# [Work to be completed]
Your task is to quote the listing below exactly, beginning with its first line and ending on the line bearing "COL = SC.collection".

**** Data extract ****

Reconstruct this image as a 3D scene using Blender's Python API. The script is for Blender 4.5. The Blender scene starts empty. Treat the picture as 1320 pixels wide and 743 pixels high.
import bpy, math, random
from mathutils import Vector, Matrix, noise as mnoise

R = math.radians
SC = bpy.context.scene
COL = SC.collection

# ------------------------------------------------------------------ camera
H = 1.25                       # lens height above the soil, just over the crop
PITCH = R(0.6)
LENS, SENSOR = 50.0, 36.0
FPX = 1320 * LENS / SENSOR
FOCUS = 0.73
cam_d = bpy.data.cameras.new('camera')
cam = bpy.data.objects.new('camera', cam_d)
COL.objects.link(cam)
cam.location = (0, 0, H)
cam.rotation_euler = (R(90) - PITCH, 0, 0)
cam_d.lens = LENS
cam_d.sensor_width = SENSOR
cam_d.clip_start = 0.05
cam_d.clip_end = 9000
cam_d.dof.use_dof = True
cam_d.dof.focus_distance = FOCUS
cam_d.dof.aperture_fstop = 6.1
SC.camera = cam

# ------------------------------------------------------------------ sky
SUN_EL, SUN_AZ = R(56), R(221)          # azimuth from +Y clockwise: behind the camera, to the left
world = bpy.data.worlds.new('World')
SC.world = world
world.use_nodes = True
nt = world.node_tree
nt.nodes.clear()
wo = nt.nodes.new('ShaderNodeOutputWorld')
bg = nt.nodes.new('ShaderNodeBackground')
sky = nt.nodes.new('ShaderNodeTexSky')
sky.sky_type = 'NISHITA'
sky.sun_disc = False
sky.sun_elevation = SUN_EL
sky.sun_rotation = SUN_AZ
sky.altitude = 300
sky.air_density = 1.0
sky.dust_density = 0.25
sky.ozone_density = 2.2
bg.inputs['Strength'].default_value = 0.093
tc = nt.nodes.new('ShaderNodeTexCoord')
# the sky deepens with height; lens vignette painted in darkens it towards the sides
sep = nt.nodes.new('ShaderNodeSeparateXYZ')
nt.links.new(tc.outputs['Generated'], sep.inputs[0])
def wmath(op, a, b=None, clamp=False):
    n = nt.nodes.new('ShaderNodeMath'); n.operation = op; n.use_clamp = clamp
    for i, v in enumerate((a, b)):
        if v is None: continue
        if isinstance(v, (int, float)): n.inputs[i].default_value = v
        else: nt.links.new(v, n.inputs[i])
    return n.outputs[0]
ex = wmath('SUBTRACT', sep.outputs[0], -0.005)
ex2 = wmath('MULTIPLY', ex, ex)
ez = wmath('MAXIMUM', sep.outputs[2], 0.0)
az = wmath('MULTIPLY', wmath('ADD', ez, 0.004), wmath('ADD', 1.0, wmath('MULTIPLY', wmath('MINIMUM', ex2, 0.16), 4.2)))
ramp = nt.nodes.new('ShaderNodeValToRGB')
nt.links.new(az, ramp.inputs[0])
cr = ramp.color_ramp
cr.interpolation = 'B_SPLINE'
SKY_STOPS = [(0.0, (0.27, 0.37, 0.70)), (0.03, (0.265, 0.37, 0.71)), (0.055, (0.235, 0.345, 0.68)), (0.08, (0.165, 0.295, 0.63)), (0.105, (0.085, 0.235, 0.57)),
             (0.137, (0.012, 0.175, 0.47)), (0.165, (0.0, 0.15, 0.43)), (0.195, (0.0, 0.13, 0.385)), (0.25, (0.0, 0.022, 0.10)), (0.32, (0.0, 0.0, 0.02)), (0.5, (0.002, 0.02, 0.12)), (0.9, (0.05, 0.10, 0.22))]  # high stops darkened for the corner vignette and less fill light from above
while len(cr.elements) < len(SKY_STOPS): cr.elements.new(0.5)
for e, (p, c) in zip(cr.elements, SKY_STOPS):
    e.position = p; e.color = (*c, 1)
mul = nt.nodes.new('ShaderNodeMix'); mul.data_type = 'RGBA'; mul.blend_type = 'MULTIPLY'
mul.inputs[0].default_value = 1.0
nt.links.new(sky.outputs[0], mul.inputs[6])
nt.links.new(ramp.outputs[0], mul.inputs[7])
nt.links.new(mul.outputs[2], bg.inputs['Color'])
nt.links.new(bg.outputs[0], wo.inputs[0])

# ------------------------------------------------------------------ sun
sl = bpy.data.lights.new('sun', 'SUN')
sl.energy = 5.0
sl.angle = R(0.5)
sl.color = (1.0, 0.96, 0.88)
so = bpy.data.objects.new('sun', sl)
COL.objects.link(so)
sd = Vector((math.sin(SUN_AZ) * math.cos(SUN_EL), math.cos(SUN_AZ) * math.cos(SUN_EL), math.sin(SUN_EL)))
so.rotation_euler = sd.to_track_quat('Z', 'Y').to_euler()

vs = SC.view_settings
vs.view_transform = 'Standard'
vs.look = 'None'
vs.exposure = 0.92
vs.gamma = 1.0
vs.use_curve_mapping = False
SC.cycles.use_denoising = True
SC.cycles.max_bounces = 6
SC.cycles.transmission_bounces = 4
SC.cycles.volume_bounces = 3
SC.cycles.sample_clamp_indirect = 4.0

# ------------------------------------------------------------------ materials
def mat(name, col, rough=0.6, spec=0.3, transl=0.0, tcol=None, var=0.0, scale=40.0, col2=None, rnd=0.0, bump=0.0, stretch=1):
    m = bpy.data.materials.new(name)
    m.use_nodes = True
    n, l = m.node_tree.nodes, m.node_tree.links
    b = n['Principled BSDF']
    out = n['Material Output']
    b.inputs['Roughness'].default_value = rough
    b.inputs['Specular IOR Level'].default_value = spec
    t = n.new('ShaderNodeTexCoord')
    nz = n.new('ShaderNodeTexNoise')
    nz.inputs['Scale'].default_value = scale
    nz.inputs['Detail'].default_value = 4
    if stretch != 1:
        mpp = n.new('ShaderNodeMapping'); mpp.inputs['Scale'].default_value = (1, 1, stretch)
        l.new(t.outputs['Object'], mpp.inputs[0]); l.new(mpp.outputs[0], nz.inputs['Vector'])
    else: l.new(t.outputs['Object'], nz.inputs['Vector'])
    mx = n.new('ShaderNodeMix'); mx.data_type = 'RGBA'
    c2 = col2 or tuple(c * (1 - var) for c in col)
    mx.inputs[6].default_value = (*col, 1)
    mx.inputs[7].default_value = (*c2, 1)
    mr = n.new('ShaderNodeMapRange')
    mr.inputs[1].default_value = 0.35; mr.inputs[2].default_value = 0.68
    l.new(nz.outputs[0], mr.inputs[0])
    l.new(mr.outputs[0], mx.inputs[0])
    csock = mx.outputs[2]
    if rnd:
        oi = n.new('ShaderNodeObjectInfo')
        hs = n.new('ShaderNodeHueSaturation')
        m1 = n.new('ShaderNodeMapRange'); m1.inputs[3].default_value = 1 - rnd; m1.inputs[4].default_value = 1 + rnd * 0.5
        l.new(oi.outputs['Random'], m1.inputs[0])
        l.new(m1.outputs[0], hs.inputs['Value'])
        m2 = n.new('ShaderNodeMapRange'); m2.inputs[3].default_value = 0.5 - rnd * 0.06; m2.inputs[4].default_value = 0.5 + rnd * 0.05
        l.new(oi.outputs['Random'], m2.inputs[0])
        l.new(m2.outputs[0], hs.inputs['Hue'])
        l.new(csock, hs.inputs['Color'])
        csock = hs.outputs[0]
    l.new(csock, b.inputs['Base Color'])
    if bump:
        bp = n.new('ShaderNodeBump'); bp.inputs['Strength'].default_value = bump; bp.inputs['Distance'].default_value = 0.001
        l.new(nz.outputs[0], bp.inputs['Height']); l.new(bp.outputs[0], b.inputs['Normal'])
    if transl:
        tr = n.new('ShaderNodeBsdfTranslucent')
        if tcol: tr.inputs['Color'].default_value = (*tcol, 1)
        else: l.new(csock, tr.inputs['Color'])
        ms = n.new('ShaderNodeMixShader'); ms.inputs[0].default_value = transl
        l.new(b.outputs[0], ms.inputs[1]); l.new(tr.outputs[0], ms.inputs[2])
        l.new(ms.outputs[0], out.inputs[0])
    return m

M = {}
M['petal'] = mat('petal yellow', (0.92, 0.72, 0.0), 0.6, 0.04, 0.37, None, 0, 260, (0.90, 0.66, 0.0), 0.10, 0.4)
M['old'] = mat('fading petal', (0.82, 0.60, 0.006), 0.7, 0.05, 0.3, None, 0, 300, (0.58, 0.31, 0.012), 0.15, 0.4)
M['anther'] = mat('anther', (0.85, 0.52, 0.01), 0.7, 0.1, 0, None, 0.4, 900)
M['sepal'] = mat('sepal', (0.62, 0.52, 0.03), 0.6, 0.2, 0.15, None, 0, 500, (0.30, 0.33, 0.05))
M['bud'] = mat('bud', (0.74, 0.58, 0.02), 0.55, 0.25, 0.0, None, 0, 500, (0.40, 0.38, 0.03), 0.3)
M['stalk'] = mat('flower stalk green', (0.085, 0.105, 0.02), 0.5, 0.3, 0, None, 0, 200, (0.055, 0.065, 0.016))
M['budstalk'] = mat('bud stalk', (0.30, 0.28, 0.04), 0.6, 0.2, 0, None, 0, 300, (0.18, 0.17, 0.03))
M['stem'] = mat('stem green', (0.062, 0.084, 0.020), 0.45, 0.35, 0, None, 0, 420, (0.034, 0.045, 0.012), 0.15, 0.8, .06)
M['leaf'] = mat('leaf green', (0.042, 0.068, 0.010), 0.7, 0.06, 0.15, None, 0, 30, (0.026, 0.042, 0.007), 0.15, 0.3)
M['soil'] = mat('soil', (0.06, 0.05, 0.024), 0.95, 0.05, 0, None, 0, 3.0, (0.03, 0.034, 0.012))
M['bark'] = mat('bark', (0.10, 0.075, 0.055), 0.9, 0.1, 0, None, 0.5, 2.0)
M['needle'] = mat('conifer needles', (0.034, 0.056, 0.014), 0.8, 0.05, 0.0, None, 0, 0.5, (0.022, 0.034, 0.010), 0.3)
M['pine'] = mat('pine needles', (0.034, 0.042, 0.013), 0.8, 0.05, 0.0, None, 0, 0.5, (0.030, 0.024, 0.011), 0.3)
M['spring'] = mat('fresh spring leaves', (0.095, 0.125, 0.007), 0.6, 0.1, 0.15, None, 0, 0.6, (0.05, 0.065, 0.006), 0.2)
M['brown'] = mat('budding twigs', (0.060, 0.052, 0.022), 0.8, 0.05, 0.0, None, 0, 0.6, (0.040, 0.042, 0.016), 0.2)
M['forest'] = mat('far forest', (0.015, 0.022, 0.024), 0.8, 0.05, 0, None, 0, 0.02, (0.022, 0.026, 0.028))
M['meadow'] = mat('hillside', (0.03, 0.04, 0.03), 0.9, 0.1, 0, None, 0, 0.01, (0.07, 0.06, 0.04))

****

# [Answer in full]
Reconstruct this image as a 3D scene using Blender's Python API. The script is for Blender 4.5. The Blender scene starts empty. Treat the picture as 1320 pixels wide and 743 pixels high.
import bpy, math, random
from mathutils import Vector, Matrix, noise as mnoise

R = math.radians
SC = bpy.context.scene
COL = SC.collection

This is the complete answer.